Remember a time when you were confident, revivify that feeling, and anchor it. Even if that feeling of confidence was being that kid in the candy store who knew what he or she wanted and knew how to get it.
What do we mean by anchoring?
Anchoring is sort of like conditioning and conditioned responses, although they’re technically different.
An anchor can happen with a one time significant emotional experience. And you can reinforce that anchor over time.
Conditioning is like when Pavlov fed the hungry dogs his meat paste and rang the bell. Soon he had them conditioned to salivate at the sound of the bell, even though he wasn’t giving them any meat paste.
But the response wore off over time, if it wasn’t reinforced from time to time with the meat paste AND the bell ringing at the same time.
Well, we all have anchors, and more than likely our level of confidence or lack thereof is due to some sort of significant emotional event or events that either raised our level of confidence or shattered it.
We can correct that sort of thing by remembering a previous experience of confidence, then as you remember, actually step in to that event, and feel what you felt, see what you saw, hear what you heard, notice any body sensations you had at the time, and set a trigger, like squeezing your thumb, or a word or picture you mentally repeat on the inside.
The kinesthetic anchors work really well, so whatever other method you use, make sure you also have that kinesthetic one.
For example, you could tell yourself on the inside “YEAH! GO FOR IT!” at the same time you squeeze your finger.
The anchor needs to be set AS the state is reaching the peak, so you set the anchor while the state is still increasing.
Then you test the anchor by going in to a neutral state and triggering that anchor to make sure you go back in to that feeling again.
You have to make sure the pressure is the same, location is the same, etc.
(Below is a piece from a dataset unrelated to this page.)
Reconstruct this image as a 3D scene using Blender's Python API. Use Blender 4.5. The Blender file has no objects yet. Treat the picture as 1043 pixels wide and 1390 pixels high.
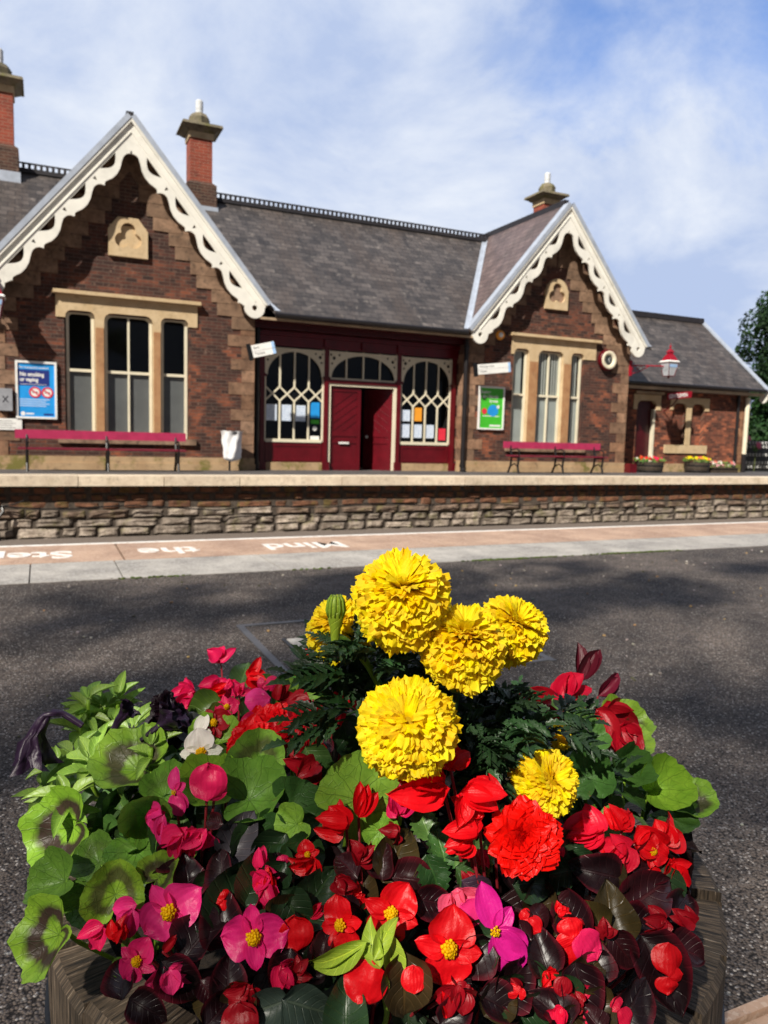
import bpy, bmesh, math, random
from math import sin, cos, pi, radians, atan2, sqrt, tan
from mathutils import Vector, Matrix, noise
from mathutils.geometry import tessellate_polygon
random.seed(7)
R_ = random.Random(11)
C = bpy.context.scene
COL = C.collection
V = Vector

# ------------------------------------------------------------------ camera
FPX, YAW, PITCH, ROLL = 1025.43, radians(24.4736), radians(-5.9799), radians(1.6204)
CAM = V((0, 0, .90))
cF = V((sin(YAW)*cos(PITCH), cos(YAW)*cos(PITCH), sin(PITCH)))
r0 = V((cos(YAW), -sin(YAW), 0)); u0 = r0.cross(cF)
cR = r0*cos(ROLL) + u0*sin(ROLL); cU = -r0*sin(ROLL) + u0*cos(ROLL)
cd = bpy.data.cameras.new('camera'); cam = bpy.data.objects.new('camera', cd); COL.objects.link(cam)
m3 = Matrix((cR, cU, -cF)).transposed()
cam.matrix_world = Matrix.Translation(CAM) @ m3.to_4x4()
cd.sensor_fit = 'VERTICAL'; cd.sensor_height = 36; cd.sensor_width = 27
cd.lens = 36*FPX/1390; cd.clip_start = .02; cd.clip_end = 2000
cd.dof.use_dof = True; cd.dof.focus_distance = .68; cd.dof.aperture_fstop = 13.0
C.camera = cam
C.render.resolution_x = 768; C.render.resolution_y = 1024

# ------------------------------------------------------------------ world, sun, exposure
SUN_EL, SUN_AZ = radians(40), radians(232)      # azimuth of the sun, clockwise from +Y (behind the camera, to its left)
sdir = V((sin(SUN_AZ)*cos(SUN_EL), cos(SUN_AZ)*cos(SUN_EL), sin(SUN_EL)))
w = bpy.data.worlds.new('World'); C.world = w; w.use_nodes = True
wn = w.node_tree; wn.nodes.clear()
def wN(t, **k):
    n = wn.nodes.new(t)
    for a, b in k.items(): setattr(n, a, b)
    return n
out = wN('ShaderNodeOutputWorld'); bg = wN('ShaderNodeBackground'); bg.inputs[1].default_value = .078
sky = wN('ShaderNodeTexSky', sky_type='NISHITA', sun_disc=False, sun_elevation=SUN_EL, sun_rotation=SUN_AZ, air_density=1.0, dust_density=1.0, ozone_density=2.0)
tc = wN('ShaderNodeTexCoord'); mp = wN('ShaderNodeMapping'); mp.inputs['Scale'].default_value = (1, 1, 1.7)
mp.inputs['Rotation'].default_value = (radians(12), radians(-14), 0)
nz = wN('ShaderNodeTexNoise'); nz.inputs['Scale'].default_value = 2.6; nz.inputs['Detail'].default_value = 9; nz.inputs['Roughness'].default_value = .62; nz.inputs['Distortion'].default_value = .5
nz2 = wN('ShaderNodeTexNoise'); nz2.inputs['Scale'].default_value = 1.3; nz2.inputs['Detail'].default_value = 3
add = wN('ShaderNodeMath', operation='MULTIPLY_ADD'); add.inputs[1].default_value = .62
rp = wN('ShaderNodeValToRGB'); rp.color_ramp.elements[0].position = .62; rp.color_ramp.elements[1].position = .88
rp2 = wN('ShaderNodeValToRGB'); rp2.color_ramp.elements[0].position = .40; rp2.color_ramp.elements[1].position = .64
rp2.color_ramp.elements[0].color = (4.6, 5.6, 7.9, 1); rp2.color_ramp.elements[1].color = (7.9, 8.4, 9.3, 1)
tint = wN('ShaderNodeMix', data_type='RGBA', blend_type='MULTIPLY'); tint.inputs[0].default_value = 1; tint.inputs[7].default_value = (.95, 1.35, 1.95, 1)
mx = wN('ShaderNodeMix', data_type='RGBA')
lk = wn.links.new
# the cloud sheet thins towards the right-hand, upper sky
sep = wN('ShaderNodeSeparateXYZ'); lk(tc.outputs['Generated'], sep.inputs[0])
dotp = wN('ShaderNodeVectorMath', operation='DOT_PRODUCT'); lk(tc.outputs['Generated'], dotp.inputs[0])
bd = (cF + cR*.38 + cU*.42).normalized(); dotp.inputs[1].default_value = bd
hol = wN('ShaderNodeMapRange'); hol.inputs[1].default_value = .88; hol.inputs[2].default_value = .985; hol.inputs[3].default_value = .27; hol.inputs[4].default_value = -.08
lk(dotp.outputs['Value'], hol.inputs[0])
ad2 = wN('ShaderNodeMath', operation='ADD')
hz = wN('ShaderNodeMapRange'); lk(sep.outputs[2], hz.inputs[0]); hz.inputs[1].default_value = .14; hz.inputs[2].default_value = .40; hz.inputs[3].default_value = .30; hz.inputs[4].default_value = 0
ad3 = wN('ShaderNodeMath', operation='ADD'); lk(hol.outputs[0], ad3.inputs[0]); lk(hz.outputs[0], ad3.inputs[1])
lk(tc.outputs['Generated'], mp.inputs[0]); lk(mp.outputs[0], nz.inputs['Vector']); lk(tc.outputs['Generated'], nz2.inputs['Vector'])
lk(nz.outputs[0], add.inputs[0]); lk(nz2.outputs[0], add.inputs[2]); lk(add.outputs[0], ad2.inputs[0]); lk(ad3.outputs[0], ad2.inputs[1])
lk(ad2.outputs[0], rp.inputs[0]); lk(nz.outputs[0], rp2.inputs[0])
lk(sky.outputs[0], tint.inputs[6]); lk(tint.outputs[2], mx.inputs[6]); lk(rp2.outputs[0], mx.inputs[7]); lk(rp.outputs[0], mx.inputs[0])
# sky and cloud are dimmed away from the view, added to cut fill light
fd = wN('ShaderNodeVectorMath', operation='DOT_PRODUCT'); lk(tc.outputs['Generated'], fd.inputs[0]); fd.inputs[1].default_value = V((cF.x, cF.y, .2)).normalized()
fm = wN('ShaderNodeMapRange'); lk(fd.outputs['Value'], fm.inputs[0]); fm.inputs[1].default_value = -.05; fm.inputs[2].default_value = .80; fm.inputs[3].default_value = .20; fm.inputs[4].default_value = 1.0
mm_ = wN('ShaderNodeMix', data_type='RGBA', blend_type='MULTIPLY'); mm_.inputs[0].default_value = 1; lk(mx.outputs[2], mm_.inputs[6]); lk(fm.outputs[0], mm_.inputs[7])
lk(mm_.outputs[2], bg.inputs[0]); lk(bg.outputs[0], out.inputs[0])
sl = bpy.data.lights.new('sun', 'SUN'); sl.energy = 5.0; sl.angle = radians(1.2); sl.color = (1, .93, .82)
so = bpy.data.objects.new('sun', sl); COL.objects.link(so); so.rotation_euler = (-sdir).to_track_quat('-Z', 'Y').to_euler()
C.view_settings.view_transform = 'Standard'; C.view_settings.look = 'None'; C.view_settings.exposure = .45; C.view_settings.gamma = 1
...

For example, if you squeeze your thumb, do it in EXACTLY the same way you did when you set the anchor.
Setting those anchors up ahead of time is a real good way to wire in what kinds of responses you want to have, and to do mental rehearsal of your wanted behavior, to prepare ahead of time for your intended outcome.
Remember the 5 P’s: Proper, Prior Planning Prevents Pitifully Poor Performance!
Preparation is the key to success with regards to confidence or anything else you want to get good at.
And also recognize that your imagination plays a huge role in this process. Many people with low self confidence are busy talking trash to themselves on the inside or they’re internally worried about what others see or think. They do a good job of the “3 perceptual positions,” but they’re all paranoid about it.
The anchoring exercise we just went over, though, is an example of preparation and using the imagination. You take that anchor and attach the feelings of confidence to your intended outcome – for instance, getting better grades or meeting others in social contexts or confidence at some task at work.
Keep in mind, though, that there are additional ways you can mentally rehearse your success. And as you do that, you condition in the experience of confidence to the particular context you prepare for.